At the core, it's the story of the marriage between Dick and Nicole Diver. In the original version of the book, we meet the couple after they're married for a few years and are in the South of France vacationing with their friends when they meet Rosemary. Rosemary shows them some ugly truths about their marriage and Fitzgerald then takes you back in time to discover how Dick and Nicole fell in love in the first place. This is not the only version in existence; later on, mostly due to the lukewarm reception of the book that dealt with issues that post-depression America wasn't interested in, Fitzgerald changed around the chapters so that the reader chronologically reads from the Diver's first meeting to Rosemary's role to eventually the end of the story. (This process, including the many versions Fitzgerald wrote before the book was even released, is chronicled in The Composition of Tender Is the Night by Matthew Bruccoli, which is an academic, but fascinating read)

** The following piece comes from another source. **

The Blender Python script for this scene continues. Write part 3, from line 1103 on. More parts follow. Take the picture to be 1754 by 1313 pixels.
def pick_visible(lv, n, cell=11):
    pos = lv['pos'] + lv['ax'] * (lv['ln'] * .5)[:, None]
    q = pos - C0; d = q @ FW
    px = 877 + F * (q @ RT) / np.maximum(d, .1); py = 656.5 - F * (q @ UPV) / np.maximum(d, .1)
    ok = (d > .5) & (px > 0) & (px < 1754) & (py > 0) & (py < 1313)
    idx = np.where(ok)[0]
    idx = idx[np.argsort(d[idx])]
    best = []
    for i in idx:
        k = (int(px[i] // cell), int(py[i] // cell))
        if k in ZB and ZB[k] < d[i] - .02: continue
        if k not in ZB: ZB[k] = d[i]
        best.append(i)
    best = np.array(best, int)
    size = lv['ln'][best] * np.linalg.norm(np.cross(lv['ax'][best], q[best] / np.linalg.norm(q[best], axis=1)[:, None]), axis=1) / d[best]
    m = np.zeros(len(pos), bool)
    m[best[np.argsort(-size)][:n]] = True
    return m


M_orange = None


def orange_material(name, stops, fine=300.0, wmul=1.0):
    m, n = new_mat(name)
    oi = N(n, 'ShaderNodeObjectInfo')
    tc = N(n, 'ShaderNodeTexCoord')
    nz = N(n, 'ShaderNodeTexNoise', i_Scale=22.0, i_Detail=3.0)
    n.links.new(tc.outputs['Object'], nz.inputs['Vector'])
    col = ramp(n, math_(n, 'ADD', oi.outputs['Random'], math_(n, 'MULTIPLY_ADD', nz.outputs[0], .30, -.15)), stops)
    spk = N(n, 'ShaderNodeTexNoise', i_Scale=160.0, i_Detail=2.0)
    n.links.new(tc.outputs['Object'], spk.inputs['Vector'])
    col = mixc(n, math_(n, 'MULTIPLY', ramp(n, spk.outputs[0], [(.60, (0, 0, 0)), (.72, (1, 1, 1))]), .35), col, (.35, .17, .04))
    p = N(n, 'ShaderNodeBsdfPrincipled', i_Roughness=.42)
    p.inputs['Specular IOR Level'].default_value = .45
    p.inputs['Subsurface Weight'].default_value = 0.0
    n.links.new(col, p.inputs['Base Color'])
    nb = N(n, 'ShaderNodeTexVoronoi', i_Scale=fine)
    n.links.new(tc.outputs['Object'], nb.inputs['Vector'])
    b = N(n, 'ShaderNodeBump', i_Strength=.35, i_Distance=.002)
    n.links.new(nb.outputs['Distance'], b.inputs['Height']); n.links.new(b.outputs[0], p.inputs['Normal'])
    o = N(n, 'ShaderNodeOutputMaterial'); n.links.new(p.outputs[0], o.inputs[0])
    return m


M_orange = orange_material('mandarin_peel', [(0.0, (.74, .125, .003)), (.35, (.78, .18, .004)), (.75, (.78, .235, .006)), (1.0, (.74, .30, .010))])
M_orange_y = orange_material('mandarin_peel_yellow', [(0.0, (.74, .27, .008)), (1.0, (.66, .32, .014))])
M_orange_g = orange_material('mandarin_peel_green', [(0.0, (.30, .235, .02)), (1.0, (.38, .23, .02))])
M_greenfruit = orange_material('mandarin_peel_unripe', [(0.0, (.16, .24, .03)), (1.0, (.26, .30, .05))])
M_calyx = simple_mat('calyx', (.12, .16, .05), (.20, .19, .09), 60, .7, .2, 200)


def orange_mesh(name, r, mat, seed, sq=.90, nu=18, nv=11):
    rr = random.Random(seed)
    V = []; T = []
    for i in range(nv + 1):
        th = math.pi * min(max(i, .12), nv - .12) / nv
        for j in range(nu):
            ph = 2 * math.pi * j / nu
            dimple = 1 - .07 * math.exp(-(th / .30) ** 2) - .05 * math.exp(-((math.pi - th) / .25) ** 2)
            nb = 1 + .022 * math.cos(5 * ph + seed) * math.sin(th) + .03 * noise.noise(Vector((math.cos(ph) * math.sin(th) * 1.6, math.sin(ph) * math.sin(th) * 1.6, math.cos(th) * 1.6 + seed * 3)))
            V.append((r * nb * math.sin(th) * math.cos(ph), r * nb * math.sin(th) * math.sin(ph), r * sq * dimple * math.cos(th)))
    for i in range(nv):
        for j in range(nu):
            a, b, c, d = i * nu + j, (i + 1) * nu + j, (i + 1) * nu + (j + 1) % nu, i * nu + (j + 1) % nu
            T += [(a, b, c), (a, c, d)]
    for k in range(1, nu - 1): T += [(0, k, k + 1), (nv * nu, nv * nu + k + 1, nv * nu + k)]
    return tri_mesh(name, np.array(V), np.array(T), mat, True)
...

I've read the original version, as I feel this best represents what Fitzgerald wanted before he got influenced by other people's opinions, but I can understand why he changed it around later. The beginning of the novel is hard. As in usual Fitzgerald fashion, we are thrown right into the action with no explanation of who anyone is or what exactly they are doing. The novel is a rollercoaster and quite honestly exhausting to read. I gave up, left the book for weeks, and came back and realised that is the beauty of the book. The lives of the characters are a rollercoaster and exhausting. They're all miserable, tired, unhappy,... And somehow through the writing, Fitzgerald makes you feel the same way. Their lives are crazy and there's no way anyone can constantly live, or read, like that - you feel the dooming decay on these characters more and more with each page.
And then book two starts and we find out how Dick and Nicole met. And it's calm, beautiful reading that reminds us that those characters once had an easier and happier life. This is where Fitzgerald shines and really introduces you to the most beautiful sentences in literature. That's exactly what modern reviewers have discovered after Fitzgerald's death, Tender Is the Night is not as accessible as The Great Gatsby, but once you break through, it's also more beautiful. The story of a couple having and losing love is heartbreaking and Fitzgerald masters the language as no one else to tell this story.
Would I recommend this book as a beach read? Never. I think the first half really requires your completely focus and thought and being in an empty house in a cosy chair sounds much more suitable for this story, especially since the second half doesn't require your completely focus, but you won't be able to stop giving it your all. It's beautiful and all I wish for anyone is to have the time to really explore this novel and fall more deeply in love with Fitzgerald - even with his more complicated layers.